Information provided

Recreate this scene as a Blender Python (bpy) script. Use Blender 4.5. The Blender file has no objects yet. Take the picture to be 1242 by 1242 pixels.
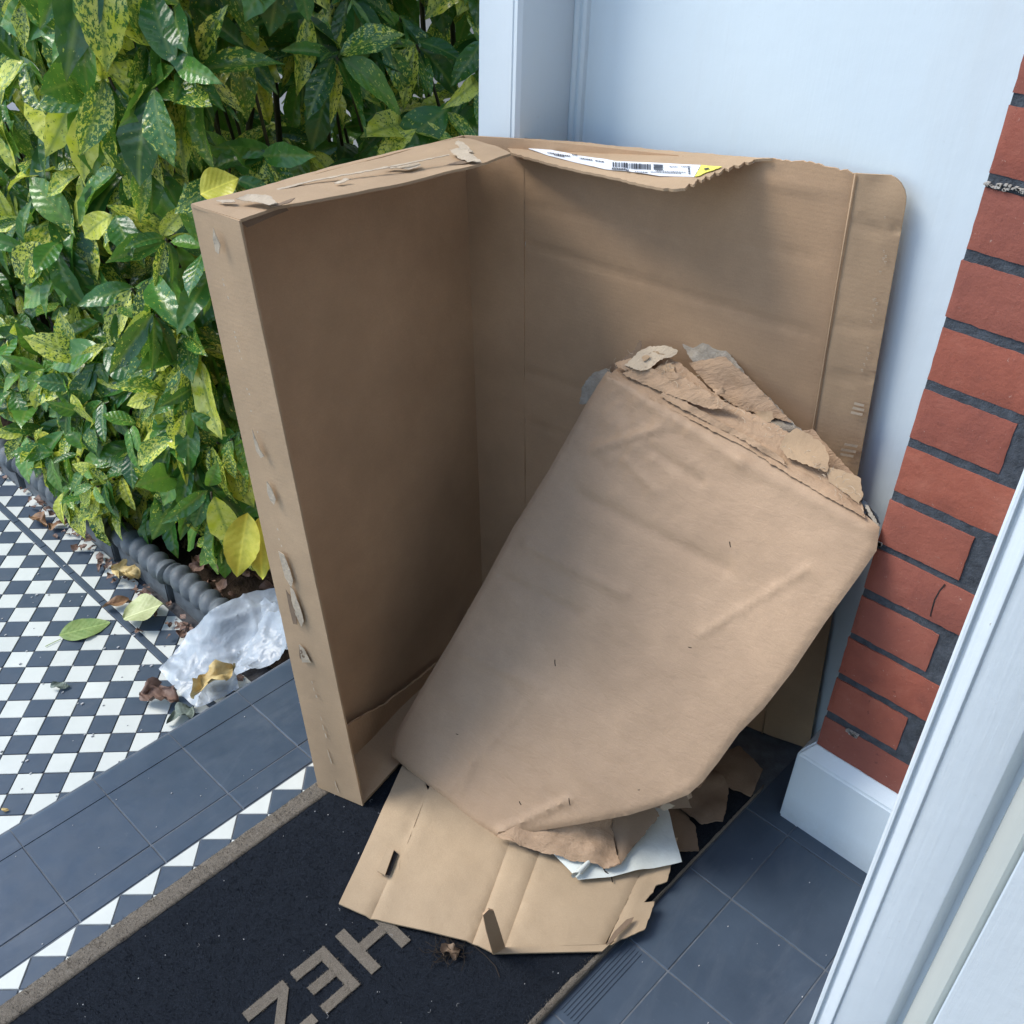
import bpy, bmesh, math, random
from mathutils import Vector as V, Matrix, noise
from mathutils.geometry import delaunay_2d_cdt
R = random.Random(7)
S = bpy.context.scene
COL = S.collection

# ------------------------------------------------------------------ camera
F = 1242.785                      # focal length in pixels of the 1242 px photograph
YAW, PITCH, ROLL, EYE = 0.82653702, 0.63279004, 0.03196788, 1.5
def basis():
    sa, ca, sb, cb, sc, cc = math.sin(YAW), math.cos(YAW), math.sin(PITCH), math.cos(PITCH), math.sin(ROLL), math.cos(ROLL)
    w = V((sa*cb, ca*cb, -sb)); r0 = V((ca, -sa, 0)); u0 = r0.cross(w)
    return cc*r0 + sc*u0, -sc*r0 + cc*u0, w
CR, CU, CW = basis()
CAM = V((0, 0, EYE))
cd = bpy.data.cameras.new('camera'); cam = bpy.data.objects.new('camera', cd); COL.objects.link(cam)
cam.matrix_world = Matrix(((CR.x, CU.x, -CW.x, 0), (CR.y, CU.y, -CW.y, 0), (CR.z, CU.z, -CW.z, EYE), (0, 0, 0, 1)))
cd.sensor_width = 36; cd.lens = 36*F/1242; cd.clip_start = .02; cd.clip_end = 300
S.camera = cam

# ------------------------------------------------------------------ world, sun, exposure
SUN_EL, SUN_AZ = math.radians(50), math.radians(-38)     # azimuth from +Y towards +X
wd = bpy.data.worlds.new('World'); S.world = wd; wd.use_nodes = True
nt = wd.node_tree; bg = nt.nodes['Background']
sky = nt.nodes.new('ShaderNodeTexSky'); sky.sky_type = 'NISHITA'; sky.sun_disc = False
sky.sun_elevation = SUN_EL; sky.sun_rotation = SUN_AZ; sky.air_density = 1.0; sky.dust_density = 0.5; sky.ozone_density = 0.6
nt.links.new(sky.outputs[0], bg.inputs[0]); bg.inputs[1].default_value = 0.15
sd = bpy.data.lights.new('sun', 'SUN'); sd.energy = 1.6; sd.angle = math.radians(25); sd.color = (1, .95, .86)
sun = bpy.data.objects.new('sun', sd); COL.objects.link(sun)
sdir = V((math.sin(SUN_AZ)*math.cos(SUN_EL), math.cos(SUN_AZ)*math.cos(SUN_EL), math.sin(SUN_EL)))
sun.rotation_euler = sdir.to_track_quat('Z', 'Y').to_euler()
S.view_settings.view_transform = 'Standard'; S.view_settings.look = 'None'
S.view_settings.exposure = 1.10; S.view_settings.gamma = 1; S.view_settings.use_curve_mapping = False
S.render.engine = 'CYCLES'

# ------------------------------------------------------------------ pixel of the photograph -> point on a real plane
def ray(x, y): return CW + CR*((x-621)/F) - CU*((y-621)/F)
def at_z(x, y, z): d = ray(x, y); return CAM + d*((z-EYE)/d.z)
def at_x(x, y, v): d = ray(x, y); return CAM + d*(v/d.x)
def at_y(x, y, v): d = ray(x, y); return CAM + d*(v/d.y)
def at_pl(x, y, p, n): d = ray(x, y); return CAM + d*((V(p)-CAM).dot(n)/d.dot(n))
def to_px(p):
    d = V(p)-CAM; z = d.dot(CW)
    if z < .05: return None
    return 621+F*d.dot(CR)/z, 621-F*d.dot(CU)/z, z

# ------------------------------------------------------------------ object helpers
def tag(o, label=None, cat=None, group=None, kind=None):
    if label: o['label'] = label
    if cat: o['category'] = cat
    if group: o['group'] = group
    if kind: o['kind'] = kind
    return o
def link(o, parent=None):
    COL.objects.link(o)
    if parent:
        o.parent = parent; o.matrix_parent_inverse = PW[parent.name]
    PW[o.name] = (Matrix.Translation(o.location)).inverted() @ (Matrix.Identity(4) if parent is None else Matrix.Identity(4)) 
    return o
PW = {}
def empty(name, loc, label, cat, group=None):
    o = bpy.data.objects.new(name, None); o.empty_display_size = .05; o.location = loc
    link(o); tag(o, label, cat, group); return o
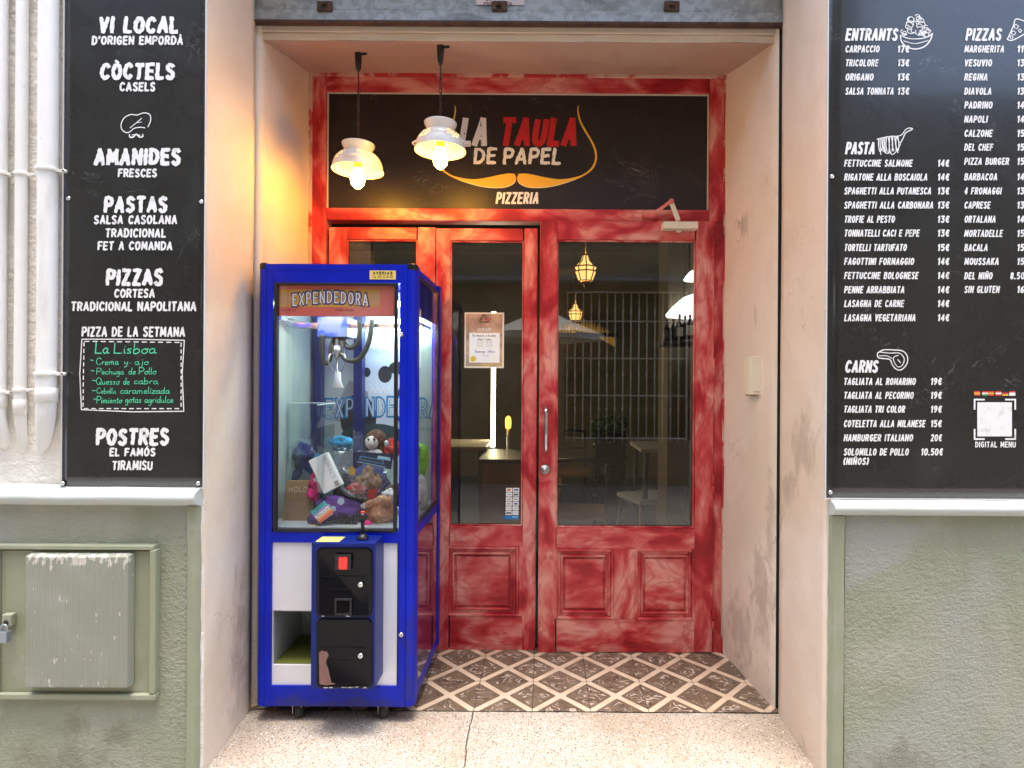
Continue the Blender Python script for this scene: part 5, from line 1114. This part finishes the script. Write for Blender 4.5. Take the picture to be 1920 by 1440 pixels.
g = MB(); g.blob(at(705,826,2.60), (.047,.045,.048), 0, 22, .12, 8); q = MB()
q.blob(at(697,830,2.565), (.030,.018,.030), 0, 18, .1, 1); q.blob(at(703,850,2.572), (.034,.02,.02), 0, 16, .1, 1); q4 = MB(); q4.blob(at(724,832,2.59), (.013,.01,.015), 0, 12, 0, 1)
q2 = MB(); q2.blob(at(691,824,2.5475), (.0055,.004,.007), 0, 12); q2.blob(at(702,823,2.5475), (.0065,.004,.008), 0, 12); q3 = MB(); q3.blob(at(703,822,2.5425), (.0022,.0022,.0025), 0, 8)
toy('plush_toy', 'brown and white monkey plush on top of the heap', 'plush toy', (('head',g,br),('face',q,wf),('ear',q4,wf),('eyes',q2,M['ink']),('eye_glint',q3,M['letter'])), at(705,850,2.6))
g = MB(); g.tube([at(x,y,2.84) for x, y in ((783,845),(787,836),(793,840),(795,856),(794,875),(790,890),(787,915))], [.016,.022,.025,.024,.02,.016,.012], 12); q = MB(); q.blob(at(784,838,2.82), (.012,.012,.010), 0, 12)
toy('plush_toy', 'lime green curved plush toy against the side pane', 'plush toy', (('body',g,gn),('tip',q,wf)), at(796,925,2.70))
g = MB(); g.blob(at(790,925,2.80), (.03,.04,.085), 0, 18, .2, 3); g.blob(at(777,945,2.66), (.026,.045,.085), 0, 18, .2, 8); q = MB(); q.tube([at(x,y,2.625) for x, y in ((781,920),(782,938),(785,948),(788,942))], .004, 6)
toy('plush_toy', 'white plush toy pressed on the side pane below the green one', 'plush toy', (('body',g,wf),('stitched_line',q,M['ink'])), at(795,990,2.7))
g = MB(); g.blob(at(728,930,2.58), (.032,.03,.028), 0, 16, .4, 5); toy('plush_toy', 'small white fluffy plush toy above the peach one', 'plush toy', (('body',g,wf),), at(728,945,2.58))
g = MB()
pts = [at(652+14*math.cos(R(a)), 905+20*math.sin(R(a)), 2.60) for a in range(-60,215,25)]; g.tube(pts, .013, 10); toy('plush_toy', 'grey ring shaped plush toy beside the white prize box', 'plush toy', (('body',g,gy),), at(652,925,2.6))
g = MB(); g.blob(at(640,832,2.72), (.05,.04,.035), 0, 16, .4, 3); toy('plush_toy', 'cyan plush toy at the back of the heap', 'plush toy', (('body',g,cy_),), at(640,850,2.72))
g = MB(); g.blob(at(588,990,2.49), (.030,.025,.014), 0, 14, .2, 3); toy('plush_toy', 'flat yellow plush piece under the striped card', 'plush toy', (('body',g,yl_),), at(588,996,2.5))
g = MB()
for k in range(6): g.tube([at(642+k*5, 957+k, 2.505), at(640+k*5, 972, 2.50), at(643+k*5, 985, 2.51)], .0045, 8)
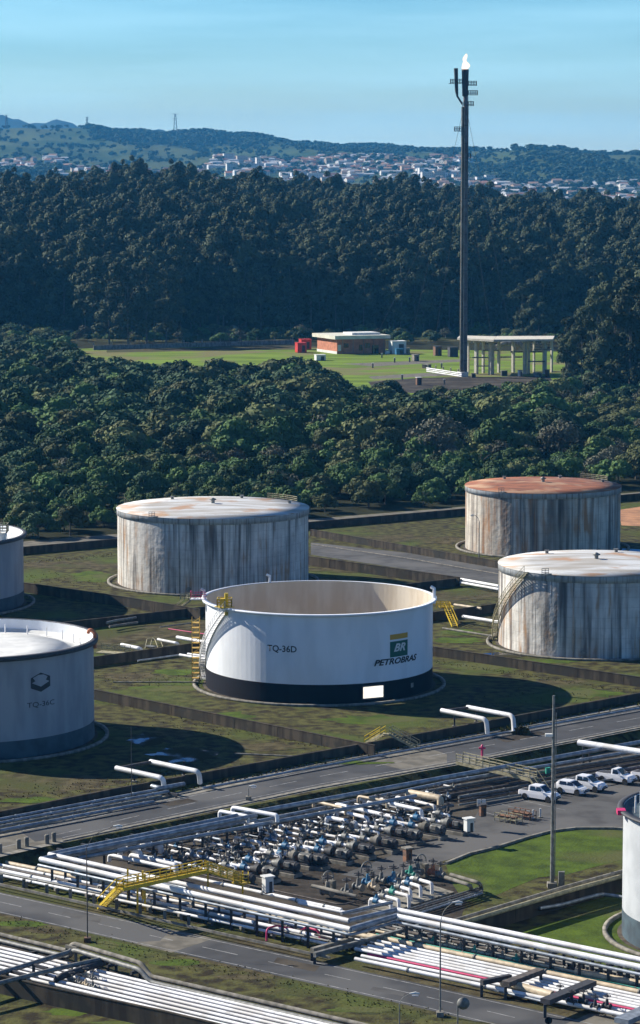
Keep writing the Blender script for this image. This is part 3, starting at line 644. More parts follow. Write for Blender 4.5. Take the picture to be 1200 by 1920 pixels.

What you are asked to do
Transcribe all of the entries word for word, but skip any pictures they contain.

Exercise response
Recreate this scene as a Blender Python (bpy) script. Use Blender 4.5. The Blender file has no objects yet. Take the picture to be 1242 by 1242 pixels.
import bpy, bmesh, math, random
from mathutils import Vector as V, Matrix, noise
from mathutils.geometry import delaunay_2d_cdt
R = random.Random(7)
S = bpy.context.scene
COL = S.collection

# ------------------------------------------------------------------ camera
F = 1242.785                      # focal length in pixels of the 1242 px photograph
YAW, PITCH, ROLL, EYE = 0.82653702, 0.63279004, 0.03196788, 1.5
def basis():
    sa, ca, sb, cb, sc, cc = math.sin(YAW), math.cos(YAW), math.sin(PITCH), math.cos(PITCH), math.sin(ROLL), math.cos(ROLL)
    w = V((sa*cb, ca*cb, -sb)); r0 = V((ca, -sa, 0)); u0 = r0.cross(w)
    return cc*r0 + sc*u0, -sc*r0 + cc*u0, w
CR, CU, CW = basis()
CAM = V((0, 0, EYE))
cd = bpy.data.cameras.new('camera'); cam = bpy.data.objects.new('camera', cd); COL.objects.link(cam)
cam.matrix_world = Matrix(((CR.x, CU.x, -CW.x, 0), (CR.y, CU.y, -CW.y, 0), (CR.z, CU.z, -CW.z, EYE), (0, 0, 0, 1)))
cd.sensor_width = 36; cd.lens = 36*F/1242; cd.clip_start = .02; cd.clip_end = 300
S.camera = cam

# ------------------------------------------------------------------ world, sun, exposure
SUN_EL, SUN_AZ = math.radians(50), math.radians(-38)     # azimuth from +Y towards +X
wd = bpy.data.worlds.new('World'); S.world = wd; wd.use_nodes = True
nt = wd.node_tree; bg = nt.nodes['Background']
sky = nt.nodes.new('ShaderNodeTexSky'); sky.sky_type = 'NISHITA'; sky.sun_disc = False
sky.sun_elevation = SUN_EL; sky.sun_rotation = SUN_AZ; sky.air_density = 1.0; sky.dust_density = 0.5; sky.ozone_density = 0.6
nt.links.new(sky.outputs[0], bg.inputs[0]); bg.inputs[1].default_value = 0.15
sd = bpy.data.lights.new('sun', 'SUN'); sd.energy = 1.6; sd.angle = math.radians(25); sd.color = (1, .95, .86)
sun = bpy.data.objects.new('sun', sd); COL.objects.link(sun)
sdir = V((math.sin(SUN_AZ)*math.cos(SUN_EL), math.cos(SUN_AZ)*math.cos(SUN_EL), math.sin(SUN_EL)))
sun.rotation_euler = sdir.to_track_quat('Z', 'Y').to_euler()
S.view_settings.view_transform = 'Standard'; S.view_settings.look = 'None'
S.view_settings.exposure = 1.10; S.view_settings.gamma = 1; S.view_settings.use_curve_mapping = False
S.render.engine = 'CYCLES'

# ------------------------------------------------------------------ pixel of the photograph -> point on a real plane
def ray(x, y): return CW + CR*((x-621)/F) - CU*((y-621)/F)
def at_z(x, y, z): d = ray(x, y); return CAM + d*((z-EYE)/d.z)
def at_x(x, y, v): d = ray(x, y); return CAM + d*(v/d.x)
def at_y(x, y, v): d = ray(x, y); return CAM + d*(v/d.y)
def at_pl(x, y, p, n): d = ray(x, y); return CAM + d*((V(p)-CAM).dot(n)/d.dot(n))
def to_px(p):
    d = V(p)-CAM; z = d.dot(CW)
    if z < .05: return None
    return 621+F*d.dot(CR)/z, 621-F*d.dot(CU)/z, z

# ------------------------------------------------------------------ object helpers
def tag(o, label=None, cat=None, group=None, kind=None):
    if label: o['label'] = label
    if cat: o['category'] = cat
    if group: o['group'] = group
    if kind: o['kind'] = kind
    return o
def link(o, parent=None):
    COL.objects.link(o)
    if parent:
        o.parent = parent; o.matrix_parent_inverse = PW[parent.name]
    PW[o.name] = (Matrix.Translation(o.location)).inverted() @ (Matrix.Identity(4) if parent is None else Matrix.Identity(4)) 
    return o
PW = {}
def empty(name, loc, label, cat, group=None):
    o = bpy.data.objects.new(name, None); o.empty_display_size = .05; o.location = loc
    link(o); tag(o, label, cat, group); return o
Continue the Blender Python script for this scene: part 5, from line 1114. This part finishes the script. Write for Blender 4.5. Take the picture to be 1920 by 1440 pixels.
g = MB(); g.blob(at(705,826,2.60), (.047,.045,.048), 0, 22, .12, 8); q = MB()
q.blob(at(697,830,2.565), (.030,.018,.030), 0, 18, .1, 1); q.blob(at(703,850,2.572), (.034,.02,.02), 0, 16, .1, 1); q4 = MB(); q4.blob(at(724,832,2.59), (.013,.01,.015), 0, 12, 0, 1)
q2 = MB(); q2.blob(at(691,824,2.5475), (.0055,.004,.007), 0, 12); q2.blob(at(702,823,2.5475), (.0065,.004,.008), 0, 12); q3 = MB(); q3.blob(at(703,822,2.5425), (.0022,.0022,.0025), 0, 8)
toy('plush_toy', 'brown and white monkey plush on top of the heap', 'plush toy', (('head',g,br),('face',q,wf),('ear',q4,wf),('eyes',q2,M['ink']),('eye_glint',q3,M['letter'])), at(705,850,2.6))
g = MB(); g.tube([at(x,y,2.84) for x, y in ((783,845),(787,836),(793,840),(795,856),(794,875),(790,890),(787,915))], [.016,.022,.025,.024,.02,.016,.012], 12); q = MB(); q.blob(at(784,838,2.82), (.012,.012,.010), 0, 12)
toy('plush_toy', 'lime green curved plush toy against the side pane', 'plush toy', (('body',g,gn),('tip',q,wf)), at(796,925,2.70))
g = MB(); g.blob(at(790,925,2.80), (.03,.04,.085), 0, 18, .2, 3); g.blob(at(777,945,2.66), (.026,.045,.085), 0, 18, .2, 8); q = MB(); q.tube([at(x,y,2.625) for x, y in ((781,920),(782,938),(785,948),(788,942))], .004, 6)
toy('plush_toy', 'white plush toy pressed on the side pane below the green one', 'plush toy', (('body',g,wf),('stitched_line',q,M['ink'])), at(795,990,2.7))
g = MB(); g.blob(at(728,930,2.58), (.032,.03,.028), 0, 16, .4, 5); toy('plush_toy', 'small white fluffy plush toy above the peach one', 'plush toy', (('body',g,wf),), at(728,945,2.58))
g = MB()
pts = [at(652+14*math.cos(R(a)), 905+20*math.sin(R(a)), 2.60) for a in range(-60,215,25)]; g.tube(pts, .013, 10); toy('plush_toy', 'grey ring shaped plush toy beside the white prize box', 'plush toy', (('body',g,gy),), at(652,925,2.6))
g = MB(); g.blob(at(640,832,2.72), (.05,.04,.035), 0, 16, .4, 3); toy('plush_toy', 'cyan plush toy at the back of the heap', 'plush toy', (('body',g,cy_),), at(640,850,2.72))
g = MB(); g.blob(at(588,990,2.49), (.030,.025,.014), 0, 14, .2, 3); toy('plush_toy', 'flat yellow plush piece under the striped card', 'plush toy', (('body',g,yl_),), at(588,996,2.5))
g = MB()
for k in range(6): g.tube([at(642+k*5, 957+k, 2.505), at(640+k*5, 972, 2.50), at(643+k*5, 985, 2.51)], .0045, 8)
Keep writing the Blender script for this image. This is part 3, starting at line 644. More parts follow. Write for Blender 4.5. Take the picture to be 1200 by 1920 pixels.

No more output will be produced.